Two tools which make quick work of this problem are

• Binomial Upper Index Negation: For all $n\in \mathbb C,k\in \mathbb N_0$, $$\binom{n}{k}=(-1)^k\binom{-n+k-1}{k}.$$

• Chu-Vandermonde Identity: For all $s,t\in \mathbb C,k\in \mathbb N_0$, $$\sum_{i=0}^k \binom{s}{i}\binom{t}{k-i}=\binom{s+t}{k}.$$

In order for these to make sense, you need to adopt the convention that $\binom{n}{k}=\frac{n(n-1)\cdots (n-k+1)}{k!}$, which allows $\binom{n}k$ to be well defined even when $n$ is complex (or an element of any ring $R$ containing the rational numbers).

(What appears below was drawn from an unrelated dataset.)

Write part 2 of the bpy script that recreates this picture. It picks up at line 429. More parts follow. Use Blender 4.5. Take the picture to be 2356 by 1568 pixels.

Then, \begin{align} \sum_{r}\binom{n}{q-r}\binom{n-q+r}{r}(-1)^r=\sum_r \binom{n}{q-r}\binom{-n+q-1}{r}=\binom{q-1}q \end{align}

which is obviously zero.

Answer 2

A combinatorial proof isn’t hard. Letting $m=n-q$ in your rewritten version, we want to show that

$$\sum_{r=0}^{n-m}\binom{n}r\binom{n-r}m(-1)^r=0\,.\tag{1}$$

The lefthand side of $(1)$ is the number of ordered pairs $\langle A,B\rangle$ such that $A,B\subseteq[n]$, $A\cap B=\varnothing$, and $|B|=m$, where a pair is counted positively if $|A|$ is even, and negatively if $|A|$ is odd. Thus, if $[n]^m$ is the set of $m$-element subsets of $[n]$, then

$$\begin{align*} \sum_{r=0}^{n-m}\binom{n}r\binom{n-r}m(-1)^r&=\sum_{B\in[n]^m}\sum_{A\subseteq[n]\setminus B}(-1)^{|A|}\\ &=\sum_{B\in[n]^m}\sum_{r=0}^{n-m}\binom{n-m}r(-1)^r\\ &=\sum_{B\in[n]^m}(1-1)^{n-m}\\ &=\begin{cases} 1,&\text{if }m=n\\ 0,&\text{if }m<n\,. \end{cases} \end{align*}$$

And $m<n$, since you’re assuming that $q\ge 1$, so $(1)$ holds.